Féodalité. Le monde de la féodalité est fascinant, comme tous les mondes que l’on ne connaît pas. Le livre de F.-L. Ganshof[1] sur la féodalité sûr et vivant est érudit sans être pédant. Amusant aussi, avec ses longues citations en un latin qui a l’attrait de la décadence se promenant dans la verdure des siècles nouveaux. C’est à cause de ses qualités que je me permets une flèche arrondie et essoufflée. Pour souligner l’importance des gestes dans la cérémonie de l’investiture il écrit : « La faible capacité d’abstraction de gens du temps […] on comprend qu’à leurs yeux devenir vassal, c’était avant tout un geste des mains. » Horripilant. Mais a-t-il lu Saint Anselme ou Saint Thomas ? Bien sûr que oui. Il en a lu bien d’autres.
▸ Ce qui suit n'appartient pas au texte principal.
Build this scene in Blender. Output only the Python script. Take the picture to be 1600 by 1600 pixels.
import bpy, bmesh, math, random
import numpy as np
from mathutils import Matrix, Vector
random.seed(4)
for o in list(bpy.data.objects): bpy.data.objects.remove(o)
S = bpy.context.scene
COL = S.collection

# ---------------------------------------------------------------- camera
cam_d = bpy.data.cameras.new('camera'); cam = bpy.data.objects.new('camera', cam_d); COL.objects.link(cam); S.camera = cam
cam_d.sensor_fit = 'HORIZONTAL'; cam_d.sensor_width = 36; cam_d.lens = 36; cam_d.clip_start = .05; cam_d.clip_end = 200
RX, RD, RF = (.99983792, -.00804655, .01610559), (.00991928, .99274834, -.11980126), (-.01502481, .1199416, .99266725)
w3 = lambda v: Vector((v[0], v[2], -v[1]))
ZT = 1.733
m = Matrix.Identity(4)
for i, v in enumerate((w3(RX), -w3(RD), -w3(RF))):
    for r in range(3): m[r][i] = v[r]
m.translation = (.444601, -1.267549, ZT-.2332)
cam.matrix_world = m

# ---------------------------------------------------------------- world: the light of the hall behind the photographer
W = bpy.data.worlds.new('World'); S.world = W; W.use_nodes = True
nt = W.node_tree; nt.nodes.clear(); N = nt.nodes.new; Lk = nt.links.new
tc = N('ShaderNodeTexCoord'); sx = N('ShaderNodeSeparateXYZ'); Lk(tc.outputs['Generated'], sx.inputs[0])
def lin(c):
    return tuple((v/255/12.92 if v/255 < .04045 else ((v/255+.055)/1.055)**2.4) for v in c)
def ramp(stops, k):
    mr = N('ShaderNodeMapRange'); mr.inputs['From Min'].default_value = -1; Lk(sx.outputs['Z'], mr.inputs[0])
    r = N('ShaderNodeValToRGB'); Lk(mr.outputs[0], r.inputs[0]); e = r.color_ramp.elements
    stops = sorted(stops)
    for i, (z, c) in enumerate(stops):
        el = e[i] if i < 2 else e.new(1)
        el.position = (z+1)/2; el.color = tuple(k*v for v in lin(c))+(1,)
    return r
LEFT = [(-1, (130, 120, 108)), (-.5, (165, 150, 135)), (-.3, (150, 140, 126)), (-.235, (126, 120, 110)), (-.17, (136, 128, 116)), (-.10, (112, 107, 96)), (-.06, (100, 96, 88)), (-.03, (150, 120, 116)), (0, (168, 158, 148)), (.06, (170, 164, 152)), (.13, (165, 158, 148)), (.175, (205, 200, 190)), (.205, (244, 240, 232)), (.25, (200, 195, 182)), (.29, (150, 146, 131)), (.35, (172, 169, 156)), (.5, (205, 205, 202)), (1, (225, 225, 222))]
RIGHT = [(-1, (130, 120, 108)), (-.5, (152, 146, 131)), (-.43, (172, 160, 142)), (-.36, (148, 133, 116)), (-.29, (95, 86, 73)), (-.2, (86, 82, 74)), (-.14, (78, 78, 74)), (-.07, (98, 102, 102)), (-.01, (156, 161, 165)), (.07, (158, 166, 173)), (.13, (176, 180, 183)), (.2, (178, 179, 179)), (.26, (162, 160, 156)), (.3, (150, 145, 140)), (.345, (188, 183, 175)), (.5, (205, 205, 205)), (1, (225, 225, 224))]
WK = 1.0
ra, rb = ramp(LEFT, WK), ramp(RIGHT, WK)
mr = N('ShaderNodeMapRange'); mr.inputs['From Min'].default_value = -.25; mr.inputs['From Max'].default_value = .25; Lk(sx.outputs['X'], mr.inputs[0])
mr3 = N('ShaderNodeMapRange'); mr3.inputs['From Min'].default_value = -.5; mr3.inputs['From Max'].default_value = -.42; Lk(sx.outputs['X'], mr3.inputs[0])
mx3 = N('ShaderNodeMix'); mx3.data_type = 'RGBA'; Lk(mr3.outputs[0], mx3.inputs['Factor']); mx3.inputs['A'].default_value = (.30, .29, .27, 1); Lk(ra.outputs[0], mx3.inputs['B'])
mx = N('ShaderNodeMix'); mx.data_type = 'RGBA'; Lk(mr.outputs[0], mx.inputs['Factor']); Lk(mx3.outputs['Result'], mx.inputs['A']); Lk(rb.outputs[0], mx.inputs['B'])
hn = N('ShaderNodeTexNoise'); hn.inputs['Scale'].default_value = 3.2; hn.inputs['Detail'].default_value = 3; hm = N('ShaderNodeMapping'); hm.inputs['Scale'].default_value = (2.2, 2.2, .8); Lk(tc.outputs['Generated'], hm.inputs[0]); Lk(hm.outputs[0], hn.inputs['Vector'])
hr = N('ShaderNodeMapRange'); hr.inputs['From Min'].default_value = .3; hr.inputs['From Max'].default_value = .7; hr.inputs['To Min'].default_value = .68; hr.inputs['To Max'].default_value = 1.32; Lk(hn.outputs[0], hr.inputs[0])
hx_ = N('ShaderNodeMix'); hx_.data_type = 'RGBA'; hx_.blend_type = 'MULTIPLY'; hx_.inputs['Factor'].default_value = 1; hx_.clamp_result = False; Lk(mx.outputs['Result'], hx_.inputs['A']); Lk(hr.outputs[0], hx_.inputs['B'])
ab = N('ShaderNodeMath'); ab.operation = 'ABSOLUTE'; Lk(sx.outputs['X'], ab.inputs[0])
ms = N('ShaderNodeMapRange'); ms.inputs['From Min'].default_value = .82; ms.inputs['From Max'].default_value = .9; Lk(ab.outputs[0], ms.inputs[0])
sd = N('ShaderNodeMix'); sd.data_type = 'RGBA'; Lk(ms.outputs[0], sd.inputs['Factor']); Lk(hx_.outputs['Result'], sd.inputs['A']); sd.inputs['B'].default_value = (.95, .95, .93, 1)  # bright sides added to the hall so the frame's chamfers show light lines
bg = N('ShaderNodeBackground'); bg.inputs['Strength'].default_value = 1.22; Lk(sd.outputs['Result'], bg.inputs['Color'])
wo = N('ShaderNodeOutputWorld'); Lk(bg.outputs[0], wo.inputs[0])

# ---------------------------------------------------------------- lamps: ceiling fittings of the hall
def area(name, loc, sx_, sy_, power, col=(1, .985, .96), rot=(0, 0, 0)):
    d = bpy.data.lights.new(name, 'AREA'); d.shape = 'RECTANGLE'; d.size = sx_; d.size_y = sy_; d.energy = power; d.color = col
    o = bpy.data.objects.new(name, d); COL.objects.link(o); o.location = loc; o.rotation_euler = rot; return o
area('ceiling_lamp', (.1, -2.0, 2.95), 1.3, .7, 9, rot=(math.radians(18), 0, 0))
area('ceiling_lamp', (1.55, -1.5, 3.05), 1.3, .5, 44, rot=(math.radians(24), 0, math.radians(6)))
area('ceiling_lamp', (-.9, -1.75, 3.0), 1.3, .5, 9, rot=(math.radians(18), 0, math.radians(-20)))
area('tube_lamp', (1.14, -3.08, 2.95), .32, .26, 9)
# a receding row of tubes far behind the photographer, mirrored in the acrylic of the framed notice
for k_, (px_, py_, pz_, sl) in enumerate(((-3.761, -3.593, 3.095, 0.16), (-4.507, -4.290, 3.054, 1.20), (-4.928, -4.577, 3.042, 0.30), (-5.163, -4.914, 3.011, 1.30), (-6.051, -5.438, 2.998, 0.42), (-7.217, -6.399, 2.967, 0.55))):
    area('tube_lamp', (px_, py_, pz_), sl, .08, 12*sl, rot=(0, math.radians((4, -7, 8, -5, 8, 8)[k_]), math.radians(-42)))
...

Et si Ganshof avait raison ? Impossible. Impossible, selon ma capacité d’abstraction si je la laisse suivre le sillage de celle du Grand moustachu. Ce genre de capacité ou d’incapacité — la capacité d’abstraction se transforme facilement en incapacité de sentir les détails — a besoin de centaines de milliers d’années pour se faire ou se défaire. Ce ne sont donc pas quelques siècles plus ou moins obscurs qui peuvent provoquer un changement quelconque. Qu’il suffise de considérer notre cousin le singe doté d’une capacité d’abstraction légèrement inférieure à la nôtre. Depuis combien d’années nous a-t-il abandonnés a notre destin bêtement rationnel ? Des centaines de milliers d’années.

 

De l’intelligence à la morale. La fidélité était au fondement de la féodalité (si j’étais Heidegger je trouverai l’étymologie commune) en cette longue période où la traîtrise était à l’ordre du jour. « L’obligation d’être fidèle est avant tout une obligation de non facere. » Mais la fidélité et sa copine la traîtrise ont la vie dure et même si la féodalité a disparu dans l’abstraction des états-nations et de leurs lois, elle a trouvé protection dans les familles où les femmes fieffaient[2] au moins une partie de leur corps. Et souvent non seulement leur cul. Mais, comme la possibilité d’être vassal de plus qu’un seigneur a contribué à la fin du vassalage, les fieffées coquines qui faisaient acte de vassallage à plusieurs hommes ont contribué à la fin de la famille.

 

De la morale à des considérations plus ou moins cocasses. Numéro 1 : « Le service militaire a quelques fois été remplacé […] par l’écuage. » Pour se sauver du cocuage ? Numéro 2 : le vassal était appelé « homme de bouche et de mains ». Quels hommes ! Numéro 3 : Le seigneur avec son fieffé pouvait faire des « Fiefs en l’air. » Quand ça lui chatouillait le zizi ?

 



[1] F.-L. Ganshof, Qu’est-ce que la féodalité ? Tallandier, 1982

[2] J’emploie l’imparfait parce que je me limite aux familles occidentales.